Das war auch glaubhaft, weil mit Gyula Rab ein athletischer und sonniger Jungbursche von Fenton erst mit strahlenden „Lerchen“-Tönen beeindruckte und dann mitsamt Soloviolinist auf der Bühne im Liebesduett mit Tonauers Anna überzeugte (nur an seinem Deutsch arbeiten muss). Neben den gleichfalls vokal bestens besetzten Nebenrollen gelang dann dem ja für seine Wandlungsfähigkeit immer wieder zu bewundernden Chor des Hauses, die berühmte „Mond“-Szene, den Mücken-Tanz klangschön abzustufen und dann in allzu opulenten, weißen Glitzerkostümen das finale Presto derart „hinzufetzen“, dass ein vierter Akt von Jacques Offenbach zu erwarten war (Einstudierung Pietro Numico). 

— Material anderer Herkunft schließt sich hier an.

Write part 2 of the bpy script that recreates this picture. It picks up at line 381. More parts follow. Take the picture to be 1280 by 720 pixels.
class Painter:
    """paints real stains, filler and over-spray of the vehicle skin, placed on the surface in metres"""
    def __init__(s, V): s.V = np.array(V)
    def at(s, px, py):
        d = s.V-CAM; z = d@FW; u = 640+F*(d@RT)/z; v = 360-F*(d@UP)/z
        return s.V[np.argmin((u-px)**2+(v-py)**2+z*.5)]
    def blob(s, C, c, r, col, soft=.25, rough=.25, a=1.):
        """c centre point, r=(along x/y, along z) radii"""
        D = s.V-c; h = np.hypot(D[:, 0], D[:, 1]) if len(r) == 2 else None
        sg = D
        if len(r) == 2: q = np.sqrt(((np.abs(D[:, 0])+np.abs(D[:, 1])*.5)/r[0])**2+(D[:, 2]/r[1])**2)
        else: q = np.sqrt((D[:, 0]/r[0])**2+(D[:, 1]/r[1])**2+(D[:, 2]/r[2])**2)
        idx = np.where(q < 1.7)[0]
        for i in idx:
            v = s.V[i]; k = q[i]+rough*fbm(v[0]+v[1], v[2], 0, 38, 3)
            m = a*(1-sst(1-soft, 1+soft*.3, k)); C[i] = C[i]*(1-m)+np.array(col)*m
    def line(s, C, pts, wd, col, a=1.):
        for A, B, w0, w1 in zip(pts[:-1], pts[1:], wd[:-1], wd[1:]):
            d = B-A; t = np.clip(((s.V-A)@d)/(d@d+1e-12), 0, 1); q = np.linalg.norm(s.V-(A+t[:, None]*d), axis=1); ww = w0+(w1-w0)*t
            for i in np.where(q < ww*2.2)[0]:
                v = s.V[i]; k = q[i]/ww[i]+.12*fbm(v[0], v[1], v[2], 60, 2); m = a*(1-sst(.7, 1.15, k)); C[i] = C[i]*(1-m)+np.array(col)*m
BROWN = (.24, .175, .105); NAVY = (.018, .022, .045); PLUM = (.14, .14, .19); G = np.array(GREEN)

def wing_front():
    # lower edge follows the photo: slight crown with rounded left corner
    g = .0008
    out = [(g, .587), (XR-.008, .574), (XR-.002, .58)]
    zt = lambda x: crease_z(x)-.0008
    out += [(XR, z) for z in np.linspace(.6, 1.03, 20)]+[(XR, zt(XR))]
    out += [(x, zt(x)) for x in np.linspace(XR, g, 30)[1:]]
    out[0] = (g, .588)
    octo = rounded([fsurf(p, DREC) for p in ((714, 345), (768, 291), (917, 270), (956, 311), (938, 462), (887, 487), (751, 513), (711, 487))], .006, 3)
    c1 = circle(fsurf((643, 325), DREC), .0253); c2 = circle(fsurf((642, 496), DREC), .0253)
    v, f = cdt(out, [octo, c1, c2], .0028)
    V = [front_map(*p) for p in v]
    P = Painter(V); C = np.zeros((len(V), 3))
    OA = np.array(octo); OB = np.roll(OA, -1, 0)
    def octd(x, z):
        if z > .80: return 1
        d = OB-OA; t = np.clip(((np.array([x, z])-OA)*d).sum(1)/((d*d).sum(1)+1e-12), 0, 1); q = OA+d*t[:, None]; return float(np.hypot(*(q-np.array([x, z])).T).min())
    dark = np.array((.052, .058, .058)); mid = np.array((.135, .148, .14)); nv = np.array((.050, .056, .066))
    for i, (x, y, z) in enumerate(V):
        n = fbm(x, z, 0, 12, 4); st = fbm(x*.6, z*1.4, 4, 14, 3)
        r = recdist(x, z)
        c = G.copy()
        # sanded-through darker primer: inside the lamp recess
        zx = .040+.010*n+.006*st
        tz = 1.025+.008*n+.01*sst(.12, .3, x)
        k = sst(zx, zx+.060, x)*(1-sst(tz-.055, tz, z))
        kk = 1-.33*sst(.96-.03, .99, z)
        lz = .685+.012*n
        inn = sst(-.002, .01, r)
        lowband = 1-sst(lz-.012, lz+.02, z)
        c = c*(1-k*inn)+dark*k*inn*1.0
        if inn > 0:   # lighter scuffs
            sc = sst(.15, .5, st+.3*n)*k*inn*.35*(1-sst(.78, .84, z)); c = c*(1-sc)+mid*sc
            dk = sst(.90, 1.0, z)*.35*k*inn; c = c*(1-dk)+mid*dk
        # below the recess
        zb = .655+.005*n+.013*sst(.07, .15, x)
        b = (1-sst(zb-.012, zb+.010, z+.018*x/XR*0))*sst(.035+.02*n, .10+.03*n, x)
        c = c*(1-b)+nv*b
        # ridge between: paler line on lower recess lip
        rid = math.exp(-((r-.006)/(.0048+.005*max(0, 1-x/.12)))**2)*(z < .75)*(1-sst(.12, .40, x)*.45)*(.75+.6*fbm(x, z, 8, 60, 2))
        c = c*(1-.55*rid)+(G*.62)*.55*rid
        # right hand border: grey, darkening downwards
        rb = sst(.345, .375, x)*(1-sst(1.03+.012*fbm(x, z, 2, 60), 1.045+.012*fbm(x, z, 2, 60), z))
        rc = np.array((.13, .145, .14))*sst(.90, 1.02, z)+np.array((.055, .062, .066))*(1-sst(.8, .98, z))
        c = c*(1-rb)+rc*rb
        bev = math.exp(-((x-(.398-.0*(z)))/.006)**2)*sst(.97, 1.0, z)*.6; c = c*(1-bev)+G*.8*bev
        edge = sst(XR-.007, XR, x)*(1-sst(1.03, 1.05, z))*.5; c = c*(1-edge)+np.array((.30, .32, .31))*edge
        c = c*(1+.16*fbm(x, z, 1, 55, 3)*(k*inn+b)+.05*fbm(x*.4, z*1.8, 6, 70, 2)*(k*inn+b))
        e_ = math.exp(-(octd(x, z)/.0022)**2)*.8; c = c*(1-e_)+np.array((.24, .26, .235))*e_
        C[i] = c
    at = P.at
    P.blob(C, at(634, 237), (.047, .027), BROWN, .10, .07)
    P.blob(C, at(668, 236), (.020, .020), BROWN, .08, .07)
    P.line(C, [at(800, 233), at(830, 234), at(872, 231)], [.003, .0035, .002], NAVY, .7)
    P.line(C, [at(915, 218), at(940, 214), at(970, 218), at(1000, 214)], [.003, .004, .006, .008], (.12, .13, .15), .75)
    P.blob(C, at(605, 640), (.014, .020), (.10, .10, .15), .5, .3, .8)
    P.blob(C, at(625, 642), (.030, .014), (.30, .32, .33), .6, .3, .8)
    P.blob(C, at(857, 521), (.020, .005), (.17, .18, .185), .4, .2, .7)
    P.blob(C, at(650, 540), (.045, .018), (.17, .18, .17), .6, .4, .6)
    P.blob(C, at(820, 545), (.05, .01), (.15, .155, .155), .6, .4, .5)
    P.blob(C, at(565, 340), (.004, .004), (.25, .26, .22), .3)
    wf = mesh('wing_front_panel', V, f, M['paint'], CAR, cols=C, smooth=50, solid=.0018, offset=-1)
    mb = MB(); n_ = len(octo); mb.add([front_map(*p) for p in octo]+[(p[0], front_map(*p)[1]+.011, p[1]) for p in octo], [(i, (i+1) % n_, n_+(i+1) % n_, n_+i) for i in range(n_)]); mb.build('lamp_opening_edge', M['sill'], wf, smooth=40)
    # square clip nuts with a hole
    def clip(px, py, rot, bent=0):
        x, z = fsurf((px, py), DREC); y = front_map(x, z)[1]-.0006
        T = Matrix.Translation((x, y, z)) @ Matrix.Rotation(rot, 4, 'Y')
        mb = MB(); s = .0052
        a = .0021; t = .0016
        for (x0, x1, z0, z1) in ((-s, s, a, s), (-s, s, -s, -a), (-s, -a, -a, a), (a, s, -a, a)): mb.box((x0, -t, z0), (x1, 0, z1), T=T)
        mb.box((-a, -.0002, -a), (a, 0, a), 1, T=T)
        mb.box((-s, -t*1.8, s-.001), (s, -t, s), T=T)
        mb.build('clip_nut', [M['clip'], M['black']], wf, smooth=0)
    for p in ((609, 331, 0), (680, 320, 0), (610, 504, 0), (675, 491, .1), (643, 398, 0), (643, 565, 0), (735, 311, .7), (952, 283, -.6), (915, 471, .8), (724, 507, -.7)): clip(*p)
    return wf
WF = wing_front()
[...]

Also wurde wie das gesamte Ensemble mitsamt Dirigent Dubrovsky am Ende gefeiert, auch wenn zuvor die Streicher mehr straffe Kante hören lassen dürften und alles mehr nach Turbulenz bis hin zum allzu menschlichen Wahnwitz klingen könnte.

Da lag auch das Manko des Abends. Musiktheaterfreunde reisen Brigitte Fassbaenders Inszenierungen nach Frankfurt und Erl nach: neue Akzente und eine eindringliche Personenzeichnung sind zu bewundern – nur leider dieses Mal nicht. Sie entschied sich mit Ausstatter Dietrich von Gerbmer zu durchgehender Stilisierung mit halb historischen, halb zeitlosen Kostümen, mehrfach unterteilten, kantig unrealistischen Drehbühnen-Haus-Teilen, andererseits Blumentapeten, metallenen Gartenzäunen, Wald-Projektionen und farbigen Rundbögen über allem; dazu dann heutige Briefkuverts, Gläser, Blumen und Strickzeug – die Stilisierung mündete einerseits nicht in klare Karikaturen oder irrwitzige Überzeichnungen, machte es andererseits aber der Emotionalität der Beziehungen schwer und stand gleichsam unsinnlich quer zur Musik. Der Großteil des Publikums goutierte dennoch alles – dem Musikfreund blieb die Freude an Otto Nicolais Italianità-nahen Melodien, den gelungenen Ensembles, Sextetten bis Terzetten und der in künftigen Aufführungen hoffentlich zündenden Munterkeit seiner Kompositionskunst.